THQ Releases Top Games On Humble Bundle, Tops $2M In Less Than a Day
Shares jump 38 percent on new release.
Struggling through slumping sales and acquisition threats, video game developer and publisher THQ (Nasdaq: THQI) has introduced a unique strategy to strengthen its brand: sell titles from some of its most popular and iconic franchises online through a popular Humble Indie Bundle pay-what-you want model.
The Humble THQ Bundle, which offers up several of the publisher's best-known Windows PC games for as little as $1 (customers have to pay a minimum of $5.69 to get a copy of “Saints Row: The Third), reached $2 million in payments in less than a day.
To date, the sale has generated $2.3 from over 420,000 purchases. The average price has wavered around $5.70.
The Humble THQ Bundle includes Steam codes for “Darksiders,” “Metro 2033,” “Red Faction Armageddon,” “Company of Heroes,” “Company of Heroes: Opening Fronts,” “Company of Heroes: Tales of Valor” along with five game soundtracks. Sold separately, these games retail on Steam for $130.
As with any previous Humble Bundle, customers choose how they want to allocate their money -- splitting it between THQ, the Humble Bundle organization or the Child's Play and American Red Cross charities.
As of this writing, the top contributor to the Humble THQ Bundle is the company’s own president, Jason Rubin, a historic game industry icon who created popular franchises such as “Crash Bandicoot” and “Jak and Daxter,” who said that he would donate the entirety of the bundle to a fan on Twitter. When prompted about his purchase on Twitter, Rubin said that he gave the entirety of his purchase to charity.

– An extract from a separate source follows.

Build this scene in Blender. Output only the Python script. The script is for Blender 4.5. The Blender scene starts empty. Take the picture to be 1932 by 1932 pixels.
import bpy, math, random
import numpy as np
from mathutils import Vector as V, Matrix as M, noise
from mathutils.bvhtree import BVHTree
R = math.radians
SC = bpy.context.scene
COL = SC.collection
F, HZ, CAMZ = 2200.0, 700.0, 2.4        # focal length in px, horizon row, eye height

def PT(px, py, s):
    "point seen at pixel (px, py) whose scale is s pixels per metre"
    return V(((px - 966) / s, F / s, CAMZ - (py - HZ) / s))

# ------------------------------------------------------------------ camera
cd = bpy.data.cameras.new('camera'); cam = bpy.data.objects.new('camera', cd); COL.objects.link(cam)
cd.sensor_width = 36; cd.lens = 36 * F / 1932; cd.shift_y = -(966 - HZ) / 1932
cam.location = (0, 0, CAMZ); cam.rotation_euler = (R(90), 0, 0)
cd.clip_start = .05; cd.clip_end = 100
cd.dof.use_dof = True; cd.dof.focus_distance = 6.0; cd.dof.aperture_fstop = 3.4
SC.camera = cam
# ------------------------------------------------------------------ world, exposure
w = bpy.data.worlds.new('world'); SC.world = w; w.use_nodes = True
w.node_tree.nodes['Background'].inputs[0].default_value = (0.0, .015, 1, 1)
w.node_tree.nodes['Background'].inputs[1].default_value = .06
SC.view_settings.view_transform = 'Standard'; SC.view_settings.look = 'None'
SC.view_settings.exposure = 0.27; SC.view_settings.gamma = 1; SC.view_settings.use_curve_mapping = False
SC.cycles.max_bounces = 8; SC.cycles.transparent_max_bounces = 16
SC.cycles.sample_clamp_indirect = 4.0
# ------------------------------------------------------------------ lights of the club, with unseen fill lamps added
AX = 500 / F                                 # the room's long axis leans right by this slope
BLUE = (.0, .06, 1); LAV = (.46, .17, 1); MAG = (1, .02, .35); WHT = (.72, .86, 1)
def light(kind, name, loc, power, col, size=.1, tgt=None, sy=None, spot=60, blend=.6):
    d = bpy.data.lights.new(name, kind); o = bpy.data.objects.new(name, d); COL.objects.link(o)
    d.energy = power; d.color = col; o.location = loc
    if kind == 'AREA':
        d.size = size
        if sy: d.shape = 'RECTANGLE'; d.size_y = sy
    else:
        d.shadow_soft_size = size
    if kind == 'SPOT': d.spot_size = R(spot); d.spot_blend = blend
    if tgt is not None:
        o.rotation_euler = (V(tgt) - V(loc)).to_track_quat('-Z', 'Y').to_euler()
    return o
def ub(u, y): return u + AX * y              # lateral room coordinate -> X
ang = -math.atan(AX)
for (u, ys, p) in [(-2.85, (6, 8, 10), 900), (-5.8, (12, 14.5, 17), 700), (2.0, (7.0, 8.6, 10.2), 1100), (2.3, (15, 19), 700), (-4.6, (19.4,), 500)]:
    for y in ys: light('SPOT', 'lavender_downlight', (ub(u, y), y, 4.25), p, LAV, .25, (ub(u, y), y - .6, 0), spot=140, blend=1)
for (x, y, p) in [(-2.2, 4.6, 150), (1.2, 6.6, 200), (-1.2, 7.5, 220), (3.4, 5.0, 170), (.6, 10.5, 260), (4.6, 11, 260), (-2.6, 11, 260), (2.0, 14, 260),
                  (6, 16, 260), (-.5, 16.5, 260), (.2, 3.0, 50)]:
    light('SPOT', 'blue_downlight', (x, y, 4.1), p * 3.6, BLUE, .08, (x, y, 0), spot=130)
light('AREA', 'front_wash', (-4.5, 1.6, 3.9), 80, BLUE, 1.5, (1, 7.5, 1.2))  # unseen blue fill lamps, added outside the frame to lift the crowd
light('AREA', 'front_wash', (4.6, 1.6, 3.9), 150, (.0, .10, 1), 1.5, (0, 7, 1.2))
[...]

Reactions to the THQ Humble Bundle have been mixed, with Seeking Alpha wondering if the campaign was a “classic firesale desperation ploy from a company with zero hope of survival” or “marketing genius.” Other game and tech critics have question the Humble Bundle’s role in the campaign, wondering if the shift towards AAA, blockbuster brands like THQ compromised its open-source and independent creative ethic.

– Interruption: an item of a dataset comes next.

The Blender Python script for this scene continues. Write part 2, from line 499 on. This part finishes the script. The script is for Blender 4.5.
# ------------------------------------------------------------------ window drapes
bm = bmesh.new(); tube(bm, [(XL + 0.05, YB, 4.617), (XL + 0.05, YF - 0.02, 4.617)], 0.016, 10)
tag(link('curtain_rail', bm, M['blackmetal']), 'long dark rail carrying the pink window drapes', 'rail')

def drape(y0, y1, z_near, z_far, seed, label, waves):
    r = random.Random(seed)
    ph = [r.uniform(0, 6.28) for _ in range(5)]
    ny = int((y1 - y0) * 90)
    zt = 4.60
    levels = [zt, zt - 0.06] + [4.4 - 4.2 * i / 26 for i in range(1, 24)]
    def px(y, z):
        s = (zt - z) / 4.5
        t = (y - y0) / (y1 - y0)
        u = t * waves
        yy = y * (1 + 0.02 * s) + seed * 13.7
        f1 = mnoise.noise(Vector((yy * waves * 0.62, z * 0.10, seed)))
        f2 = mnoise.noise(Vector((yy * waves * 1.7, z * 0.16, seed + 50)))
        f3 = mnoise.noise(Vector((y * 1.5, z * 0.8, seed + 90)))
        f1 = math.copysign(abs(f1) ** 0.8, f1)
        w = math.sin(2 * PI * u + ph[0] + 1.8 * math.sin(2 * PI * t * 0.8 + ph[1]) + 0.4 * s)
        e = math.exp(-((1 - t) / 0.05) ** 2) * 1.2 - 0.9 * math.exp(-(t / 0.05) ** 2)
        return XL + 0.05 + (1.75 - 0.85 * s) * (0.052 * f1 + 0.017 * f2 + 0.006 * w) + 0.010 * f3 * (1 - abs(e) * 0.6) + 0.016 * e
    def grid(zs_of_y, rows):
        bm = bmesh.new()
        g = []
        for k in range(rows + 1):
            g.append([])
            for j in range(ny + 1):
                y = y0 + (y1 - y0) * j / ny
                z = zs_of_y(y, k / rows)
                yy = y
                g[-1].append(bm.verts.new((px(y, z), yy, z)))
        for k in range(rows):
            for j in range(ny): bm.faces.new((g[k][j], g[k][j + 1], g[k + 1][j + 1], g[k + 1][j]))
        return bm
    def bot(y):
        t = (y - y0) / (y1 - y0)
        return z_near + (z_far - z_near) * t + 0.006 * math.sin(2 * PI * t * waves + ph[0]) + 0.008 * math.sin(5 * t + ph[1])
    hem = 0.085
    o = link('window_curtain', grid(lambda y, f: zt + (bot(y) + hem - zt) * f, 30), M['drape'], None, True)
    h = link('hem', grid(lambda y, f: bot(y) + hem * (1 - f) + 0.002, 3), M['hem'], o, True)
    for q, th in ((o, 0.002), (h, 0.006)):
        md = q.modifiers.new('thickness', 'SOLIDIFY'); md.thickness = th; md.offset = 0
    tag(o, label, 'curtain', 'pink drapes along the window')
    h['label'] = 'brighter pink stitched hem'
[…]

“The Bundle built a name for itself by promoting lesser-known, quality independent games that the creators believed in -- games that deserved a wider audience than traditional set-price sales schemes or limited indie marketing budgets would allow,” Kyle Orland wrote in Ars Technica.
In response, Humble Bundle co-founder John Graham assured fans that the group “will of course continue to support indies content as a core of our business," but told Ars Technica that he is “also eager to see if our pay-what-you-want plus charity model meshes with critically acclaimed AAA content as well."

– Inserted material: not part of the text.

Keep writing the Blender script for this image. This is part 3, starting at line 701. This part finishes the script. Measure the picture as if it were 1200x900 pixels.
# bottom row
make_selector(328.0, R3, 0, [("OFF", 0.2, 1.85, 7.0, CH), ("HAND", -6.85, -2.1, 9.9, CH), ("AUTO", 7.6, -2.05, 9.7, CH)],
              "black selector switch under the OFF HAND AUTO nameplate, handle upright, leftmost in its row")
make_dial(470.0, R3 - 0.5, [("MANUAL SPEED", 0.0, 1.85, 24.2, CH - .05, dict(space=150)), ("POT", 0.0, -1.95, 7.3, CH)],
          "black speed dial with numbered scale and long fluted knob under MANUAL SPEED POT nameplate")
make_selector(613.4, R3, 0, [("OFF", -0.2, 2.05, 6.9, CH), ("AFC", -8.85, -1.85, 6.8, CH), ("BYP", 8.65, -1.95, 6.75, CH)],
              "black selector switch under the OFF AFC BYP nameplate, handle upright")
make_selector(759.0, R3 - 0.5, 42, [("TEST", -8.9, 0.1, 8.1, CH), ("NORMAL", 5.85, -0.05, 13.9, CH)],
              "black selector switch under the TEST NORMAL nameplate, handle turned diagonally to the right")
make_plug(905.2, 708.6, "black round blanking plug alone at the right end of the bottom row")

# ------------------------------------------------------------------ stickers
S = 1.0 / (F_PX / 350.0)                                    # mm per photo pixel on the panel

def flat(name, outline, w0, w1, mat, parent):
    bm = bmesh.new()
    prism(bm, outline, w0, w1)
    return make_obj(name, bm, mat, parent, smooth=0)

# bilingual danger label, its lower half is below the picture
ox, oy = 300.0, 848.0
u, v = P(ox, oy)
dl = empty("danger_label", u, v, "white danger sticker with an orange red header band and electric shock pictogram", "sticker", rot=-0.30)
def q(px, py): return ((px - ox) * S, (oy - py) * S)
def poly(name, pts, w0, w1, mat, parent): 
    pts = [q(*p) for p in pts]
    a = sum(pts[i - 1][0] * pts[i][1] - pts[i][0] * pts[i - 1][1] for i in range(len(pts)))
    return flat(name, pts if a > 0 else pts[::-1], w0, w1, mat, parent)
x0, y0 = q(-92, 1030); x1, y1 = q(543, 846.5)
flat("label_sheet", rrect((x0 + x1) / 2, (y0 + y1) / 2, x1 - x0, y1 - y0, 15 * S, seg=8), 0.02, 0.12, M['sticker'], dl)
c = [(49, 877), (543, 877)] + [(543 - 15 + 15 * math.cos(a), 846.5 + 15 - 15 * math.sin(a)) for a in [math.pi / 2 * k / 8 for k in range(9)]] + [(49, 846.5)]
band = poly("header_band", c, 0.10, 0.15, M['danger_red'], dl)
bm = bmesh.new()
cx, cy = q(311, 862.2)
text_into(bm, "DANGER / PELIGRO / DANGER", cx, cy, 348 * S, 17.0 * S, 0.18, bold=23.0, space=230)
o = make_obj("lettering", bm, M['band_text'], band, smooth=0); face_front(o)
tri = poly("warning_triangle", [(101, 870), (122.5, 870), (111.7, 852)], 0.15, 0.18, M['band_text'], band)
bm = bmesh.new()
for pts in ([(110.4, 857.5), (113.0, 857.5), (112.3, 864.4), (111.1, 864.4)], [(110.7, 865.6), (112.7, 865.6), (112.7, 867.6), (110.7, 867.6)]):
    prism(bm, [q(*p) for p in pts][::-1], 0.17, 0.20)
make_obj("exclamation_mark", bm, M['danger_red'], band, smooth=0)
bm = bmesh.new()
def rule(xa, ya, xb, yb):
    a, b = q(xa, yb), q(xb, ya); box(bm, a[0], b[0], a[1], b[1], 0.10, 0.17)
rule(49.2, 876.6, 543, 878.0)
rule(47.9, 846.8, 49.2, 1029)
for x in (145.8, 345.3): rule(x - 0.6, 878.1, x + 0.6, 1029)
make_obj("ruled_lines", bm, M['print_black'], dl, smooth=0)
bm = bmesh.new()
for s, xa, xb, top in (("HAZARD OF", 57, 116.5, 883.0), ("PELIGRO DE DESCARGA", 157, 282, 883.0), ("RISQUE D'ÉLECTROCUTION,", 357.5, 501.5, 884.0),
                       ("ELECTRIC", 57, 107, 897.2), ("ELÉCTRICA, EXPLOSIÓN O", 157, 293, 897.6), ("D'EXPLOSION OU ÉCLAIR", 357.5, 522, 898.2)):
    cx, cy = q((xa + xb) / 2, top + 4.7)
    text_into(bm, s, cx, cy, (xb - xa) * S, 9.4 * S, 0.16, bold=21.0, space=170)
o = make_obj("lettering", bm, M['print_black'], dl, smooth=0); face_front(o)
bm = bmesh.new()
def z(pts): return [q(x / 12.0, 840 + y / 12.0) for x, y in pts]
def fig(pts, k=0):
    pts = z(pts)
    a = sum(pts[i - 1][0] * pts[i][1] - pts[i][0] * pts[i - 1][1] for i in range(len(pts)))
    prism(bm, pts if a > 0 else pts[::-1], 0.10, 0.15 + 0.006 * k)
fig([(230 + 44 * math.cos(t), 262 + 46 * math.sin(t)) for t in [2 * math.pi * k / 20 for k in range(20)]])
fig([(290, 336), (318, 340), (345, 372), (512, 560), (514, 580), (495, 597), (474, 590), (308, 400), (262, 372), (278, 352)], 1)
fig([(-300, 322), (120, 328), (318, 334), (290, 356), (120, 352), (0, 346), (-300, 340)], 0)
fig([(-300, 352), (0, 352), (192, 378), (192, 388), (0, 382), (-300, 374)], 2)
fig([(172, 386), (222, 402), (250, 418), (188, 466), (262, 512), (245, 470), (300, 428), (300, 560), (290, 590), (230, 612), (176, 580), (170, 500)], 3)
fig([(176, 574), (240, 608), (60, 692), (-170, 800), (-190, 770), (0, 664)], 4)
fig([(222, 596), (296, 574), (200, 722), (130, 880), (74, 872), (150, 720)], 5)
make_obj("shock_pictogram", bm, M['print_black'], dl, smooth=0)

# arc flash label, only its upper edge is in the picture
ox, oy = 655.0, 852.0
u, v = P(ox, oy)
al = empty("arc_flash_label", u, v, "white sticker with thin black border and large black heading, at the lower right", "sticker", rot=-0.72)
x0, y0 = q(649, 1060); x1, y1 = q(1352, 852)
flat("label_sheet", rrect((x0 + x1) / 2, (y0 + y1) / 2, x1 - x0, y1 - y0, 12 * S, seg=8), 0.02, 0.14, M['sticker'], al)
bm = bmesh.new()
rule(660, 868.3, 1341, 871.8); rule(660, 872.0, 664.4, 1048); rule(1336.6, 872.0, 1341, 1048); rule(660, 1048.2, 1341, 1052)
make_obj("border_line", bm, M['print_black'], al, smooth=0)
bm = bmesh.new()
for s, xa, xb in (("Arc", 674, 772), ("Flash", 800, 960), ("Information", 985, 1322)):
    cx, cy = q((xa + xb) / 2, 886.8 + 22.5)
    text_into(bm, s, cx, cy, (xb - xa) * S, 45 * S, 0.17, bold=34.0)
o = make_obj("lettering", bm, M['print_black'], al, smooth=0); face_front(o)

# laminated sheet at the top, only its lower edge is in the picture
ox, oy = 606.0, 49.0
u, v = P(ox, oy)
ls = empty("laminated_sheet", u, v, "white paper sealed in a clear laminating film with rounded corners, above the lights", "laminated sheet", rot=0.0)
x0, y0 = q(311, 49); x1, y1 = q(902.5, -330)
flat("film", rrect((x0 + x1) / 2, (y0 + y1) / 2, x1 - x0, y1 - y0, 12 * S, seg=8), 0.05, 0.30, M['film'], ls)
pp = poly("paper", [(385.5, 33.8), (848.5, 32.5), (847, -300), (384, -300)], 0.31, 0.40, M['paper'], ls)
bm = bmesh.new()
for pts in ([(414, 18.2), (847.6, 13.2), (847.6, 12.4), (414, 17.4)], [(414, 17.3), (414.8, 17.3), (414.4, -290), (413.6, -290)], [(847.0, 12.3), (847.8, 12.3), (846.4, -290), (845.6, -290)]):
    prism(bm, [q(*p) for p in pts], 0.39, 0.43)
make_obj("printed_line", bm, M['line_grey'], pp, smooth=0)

“We’re very excited to be able to offer the gaming community a massive sale with blockbuster content and raise money for charity at the same time,” Graham added.
THQ shares jumped by around 38 percent following the announcement on Thursday, and have remained around $1.50 during trading Friday. Prior to the THQ Bundle release, the company’s stock had been wobbling dangerously around $1 per share, a price that put it back in bearish territory and at risk of a Nasdaq delisting -- a peril it narrowly avoided last July but returned to earlier this month when it posted massive second-quarter losses.